Попадая в пространство “Орфических игр», исполнитель-мифотворец, оказывается в неизвестном ему мире, где перестают действовать привычные законы. Это пространство бесконечных метаморфоз. В одно и то же время в нем могут появиться две или три Эвридики, на которых по закону судьбы обязательно обернутся два или три Орфея. В этом пространстве тот, через кого только что жил жрец Солнца, способен обернуться Лошадью, диктующей своему двойнику буквы инфернальной азбуки. Здесь душа Орфея может воплотиться в небесном звуке, заставив лебедей рассекать воды ледяной реки Стикс, а скалы — породить людей, которые в своей медитативной медлительности будут перемещаться по всей обители Аида. В этом пространстве бросают вызов судьбе и попирают смерть, рассказывают одни и те же истории, но всякий раз другими словами. Здесь встречаются боги и люди, даймоны и роботы, менады и фавны, прошлое и будущее.

 

 

В этом Орфическом путешествии зритель получает роль созерцателя, свидетеля. Древнегреческое θέατρον (театрон) означает «место для зрелищ, театр». Это слово произошло от глагола θεάομαι (теаомай) — «смотреть, видеть, созерцать». В том числе, «созерцать умом». Этимологически θέατρον близко к слову θεωρία (теория), которое, как указывает Фестюжьер, изначально соотносилось с идеей зрения, созерцания. Более того, перипатетики связывали первую часть этого слова со словом θέος (теос), что означает «бог». Римляне гораздо раньше, чем греки, закрепили за словом «созерцать» (contemplare) религиозное значение; созерцать трактовалось, как восхищаться великим храмом (temple), то есть, миром. В этом смысле театральное искусство есть искусство теоретическое. Это следует понимать таким образом: театр — это место созерцания и проявления эйдосов. Театр — та ступень, те врата в промежуточный мир, где совершается встреча божественного и человеческого.

Когда мы попадаем на территорию мифа, мы начинаем переживать мир по-другому: мы обретаем перспективу, которая выходит за пределы антропоцентрической точки зрения. Мирское время обнаруживает себя в точке пересечения с временем мифическим, плюрализм искусств уступает место стремлению другого рода, а именно собиранию, единству. Речь не идет о вагнеровском Gesamtkunstwerk.
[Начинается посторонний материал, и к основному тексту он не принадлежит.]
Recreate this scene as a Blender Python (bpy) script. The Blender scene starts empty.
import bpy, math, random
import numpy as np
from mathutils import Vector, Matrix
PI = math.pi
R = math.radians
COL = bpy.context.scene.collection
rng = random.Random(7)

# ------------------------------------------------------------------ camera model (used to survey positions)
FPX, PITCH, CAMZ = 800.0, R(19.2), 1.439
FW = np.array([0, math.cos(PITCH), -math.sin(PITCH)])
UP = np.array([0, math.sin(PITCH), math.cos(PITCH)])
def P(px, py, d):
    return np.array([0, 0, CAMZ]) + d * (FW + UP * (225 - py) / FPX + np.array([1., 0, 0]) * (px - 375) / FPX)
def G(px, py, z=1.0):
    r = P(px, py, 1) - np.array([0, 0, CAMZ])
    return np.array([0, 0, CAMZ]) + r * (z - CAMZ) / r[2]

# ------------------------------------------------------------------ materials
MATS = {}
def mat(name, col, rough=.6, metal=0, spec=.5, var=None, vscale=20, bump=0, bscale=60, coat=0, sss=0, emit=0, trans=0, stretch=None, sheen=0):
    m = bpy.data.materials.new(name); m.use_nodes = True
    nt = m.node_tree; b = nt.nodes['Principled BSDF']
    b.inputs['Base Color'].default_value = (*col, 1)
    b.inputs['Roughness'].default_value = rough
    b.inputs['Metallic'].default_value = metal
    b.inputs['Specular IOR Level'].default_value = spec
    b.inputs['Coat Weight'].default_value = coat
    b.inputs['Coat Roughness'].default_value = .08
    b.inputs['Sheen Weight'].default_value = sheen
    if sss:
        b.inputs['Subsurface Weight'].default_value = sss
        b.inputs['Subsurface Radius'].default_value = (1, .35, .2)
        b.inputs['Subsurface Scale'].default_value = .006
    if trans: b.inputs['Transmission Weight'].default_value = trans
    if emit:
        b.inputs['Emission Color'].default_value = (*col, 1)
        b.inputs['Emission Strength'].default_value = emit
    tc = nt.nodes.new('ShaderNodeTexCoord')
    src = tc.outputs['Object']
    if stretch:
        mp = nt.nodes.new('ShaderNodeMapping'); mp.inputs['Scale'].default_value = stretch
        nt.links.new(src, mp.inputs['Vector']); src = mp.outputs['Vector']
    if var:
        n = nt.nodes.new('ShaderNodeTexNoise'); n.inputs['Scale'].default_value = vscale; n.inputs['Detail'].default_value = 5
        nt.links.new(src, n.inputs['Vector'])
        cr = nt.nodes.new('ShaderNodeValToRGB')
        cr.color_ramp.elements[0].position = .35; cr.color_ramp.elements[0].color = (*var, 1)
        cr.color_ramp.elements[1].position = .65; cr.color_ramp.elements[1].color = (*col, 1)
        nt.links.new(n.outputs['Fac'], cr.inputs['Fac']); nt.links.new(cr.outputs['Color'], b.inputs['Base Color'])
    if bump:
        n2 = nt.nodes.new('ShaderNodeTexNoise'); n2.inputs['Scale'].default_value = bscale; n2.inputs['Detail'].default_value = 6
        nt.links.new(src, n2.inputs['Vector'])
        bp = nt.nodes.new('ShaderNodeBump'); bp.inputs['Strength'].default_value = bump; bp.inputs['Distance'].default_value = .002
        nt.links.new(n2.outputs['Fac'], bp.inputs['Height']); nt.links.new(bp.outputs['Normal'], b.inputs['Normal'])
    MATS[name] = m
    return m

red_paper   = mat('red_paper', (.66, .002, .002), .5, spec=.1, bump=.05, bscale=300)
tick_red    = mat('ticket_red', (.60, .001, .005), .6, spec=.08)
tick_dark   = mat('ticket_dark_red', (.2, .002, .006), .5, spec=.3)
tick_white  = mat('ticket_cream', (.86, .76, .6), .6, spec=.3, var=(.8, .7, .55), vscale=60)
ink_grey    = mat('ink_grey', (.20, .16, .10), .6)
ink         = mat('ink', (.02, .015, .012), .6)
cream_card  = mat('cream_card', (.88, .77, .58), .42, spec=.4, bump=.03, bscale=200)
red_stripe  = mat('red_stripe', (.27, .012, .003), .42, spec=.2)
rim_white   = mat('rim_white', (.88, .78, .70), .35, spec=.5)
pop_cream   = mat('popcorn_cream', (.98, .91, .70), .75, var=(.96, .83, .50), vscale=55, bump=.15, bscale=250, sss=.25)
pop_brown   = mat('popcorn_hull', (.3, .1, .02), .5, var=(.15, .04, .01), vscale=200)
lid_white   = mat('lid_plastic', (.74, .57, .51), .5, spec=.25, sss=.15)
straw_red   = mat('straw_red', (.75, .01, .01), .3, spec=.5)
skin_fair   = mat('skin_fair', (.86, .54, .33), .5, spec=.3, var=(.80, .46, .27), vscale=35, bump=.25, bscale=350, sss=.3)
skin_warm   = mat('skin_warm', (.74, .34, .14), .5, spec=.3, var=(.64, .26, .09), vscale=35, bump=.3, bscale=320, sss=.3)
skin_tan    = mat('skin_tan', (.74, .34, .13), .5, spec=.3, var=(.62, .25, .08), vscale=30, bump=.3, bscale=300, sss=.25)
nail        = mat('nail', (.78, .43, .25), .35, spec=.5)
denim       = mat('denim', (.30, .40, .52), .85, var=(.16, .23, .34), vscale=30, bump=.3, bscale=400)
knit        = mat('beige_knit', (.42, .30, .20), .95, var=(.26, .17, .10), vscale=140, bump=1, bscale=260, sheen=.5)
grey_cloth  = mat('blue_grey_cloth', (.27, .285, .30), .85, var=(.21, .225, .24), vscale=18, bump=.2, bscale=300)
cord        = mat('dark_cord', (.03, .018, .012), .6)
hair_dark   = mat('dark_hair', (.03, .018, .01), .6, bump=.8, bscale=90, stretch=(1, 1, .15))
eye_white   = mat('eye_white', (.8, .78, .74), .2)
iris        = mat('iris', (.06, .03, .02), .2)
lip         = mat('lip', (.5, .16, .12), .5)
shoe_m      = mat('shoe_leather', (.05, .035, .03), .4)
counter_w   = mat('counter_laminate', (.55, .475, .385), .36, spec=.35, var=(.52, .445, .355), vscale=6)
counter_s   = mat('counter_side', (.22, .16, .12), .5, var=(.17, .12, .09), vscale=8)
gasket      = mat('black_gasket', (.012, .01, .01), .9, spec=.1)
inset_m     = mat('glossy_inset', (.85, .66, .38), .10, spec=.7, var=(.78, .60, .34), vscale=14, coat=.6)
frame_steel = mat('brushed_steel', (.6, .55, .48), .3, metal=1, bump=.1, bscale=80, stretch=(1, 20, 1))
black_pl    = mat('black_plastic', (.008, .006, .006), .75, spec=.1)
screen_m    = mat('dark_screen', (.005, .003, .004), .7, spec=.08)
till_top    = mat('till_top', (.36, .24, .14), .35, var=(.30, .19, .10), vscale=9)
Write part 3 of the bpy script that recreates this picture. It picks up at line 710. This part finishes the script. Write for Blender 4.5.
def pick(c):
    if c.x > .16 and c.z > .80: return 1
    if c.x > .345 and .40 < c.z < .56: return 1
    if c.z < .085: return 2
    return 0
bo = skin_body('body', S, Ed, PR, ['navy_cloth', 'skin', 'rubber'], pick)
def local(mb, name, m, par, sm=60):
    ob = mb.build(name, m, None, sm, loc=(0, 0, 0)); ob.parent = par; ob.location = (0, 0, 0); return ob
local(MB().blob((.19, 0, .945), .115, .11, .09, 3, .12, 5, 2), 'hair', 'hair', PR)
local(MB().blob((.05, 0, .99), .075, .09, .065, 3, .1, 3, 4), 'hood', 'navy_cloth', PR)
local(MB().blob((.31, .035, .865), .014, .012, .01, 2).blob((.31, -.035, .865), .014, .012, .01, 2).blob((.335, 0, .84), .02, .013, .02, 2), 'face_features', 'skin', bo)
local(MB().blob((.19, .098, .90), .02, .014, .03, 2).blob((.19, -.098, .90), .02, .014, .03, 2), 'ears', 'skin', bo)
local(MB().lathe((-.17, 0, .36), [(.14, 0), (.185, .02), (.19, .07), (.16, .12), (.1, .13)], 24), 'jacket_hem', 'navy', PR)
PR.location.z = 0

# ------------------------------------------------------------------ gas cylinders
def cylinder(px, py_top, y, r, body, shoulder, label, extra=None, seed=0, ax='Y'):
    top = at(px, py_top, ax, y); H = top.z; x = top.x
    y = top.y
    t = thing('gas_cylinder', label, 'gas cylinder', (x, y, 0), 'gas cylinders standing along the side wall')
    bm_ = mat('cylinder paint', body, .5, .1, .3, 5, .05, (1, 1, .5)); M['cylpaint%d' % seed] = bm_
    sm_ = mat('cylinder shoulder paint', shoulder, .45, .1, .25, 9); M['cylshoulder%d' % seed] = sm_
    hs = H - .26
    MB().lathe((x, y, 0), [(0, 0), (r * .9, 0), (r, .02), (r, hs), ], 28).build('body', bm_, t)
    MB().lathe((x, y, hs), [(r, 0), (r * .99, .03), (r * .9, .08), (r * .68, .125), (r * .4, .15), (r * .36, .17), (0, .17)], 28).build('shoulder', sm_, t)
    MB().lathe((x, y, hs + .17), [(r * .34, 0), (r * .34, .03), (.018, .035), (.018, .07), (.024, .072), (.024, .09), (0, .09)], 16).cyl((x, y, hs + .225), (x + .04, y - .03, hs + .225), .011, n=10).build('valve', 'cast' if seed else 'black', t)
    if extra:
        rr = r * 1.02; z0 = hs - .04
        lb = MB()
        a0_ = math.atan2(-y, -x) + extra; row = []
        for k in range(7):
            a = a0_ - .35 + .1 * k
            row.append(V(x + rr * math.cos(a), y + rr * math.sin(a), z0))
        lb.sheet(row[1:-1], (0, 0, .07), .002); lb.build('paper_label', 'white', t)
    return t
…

Несмотря на все величие этой идеи, ей недостает той вертикали, которая восходит от настоящего момента к домистериальной древности, где обнаруживается исток как самой мистерии, так и театра. Идея Театра Полноты Бориса Юхананова (воплощением которой можно назвать «Орфические игры») подразумевает формирование нового художественного мышления. Принято считать, что театр произошел из мистерии. Борис Юхананов говорит, что, напротив, мистерия произошла из театра, Театра полноты: «От давних цивилизаций, вообще сгинувших в исторической глубине, остался, как вершина этих цивилизаций, театр — тот самый Театр полноты, разложение которого на протяжении тысячелетий и определило развитие современного искусства в обликах его дифференциации. И к концу 19 века разложение Театра полноты — а первой стадией разложения были мистерии — завершилось. И миссия сегодняшнего театра, располагающегося на путях новопроцессуального искусства, — приготовить пространство для возвращения сюда театра древнего, а в то же время и абсолютно нового. Театра полноты, в котором все виды искусства, измельченные до микроскопических элементов, опять соединятся в единстве».

«Орфические игры» — это шестидневное грандиозное действо: 12 спектаклей, 33 эпизода или фрески. Шесть дней «Орфических игр». Шесть поколений богов в орфической теогонии: Фанес, Ночь (Нюкта), Уран, Кронос, Зевс, Дионис. 12 спектаклей, 12 ступеней орфической космотеогонии. Подзаголовок «Панк макраме», с одной стороны, отсылает к особому типу сознания, преисполненного чувством ничем не стесняемой свободы, а с другой — к «искусству плетения», издавна имевшему мистическое значение. Это сплетение и эпизодов, и времен, и искусств, и смыслов. Написание этого текста для меня также особого рода макраме, куда вплетаются и мои воспоминания.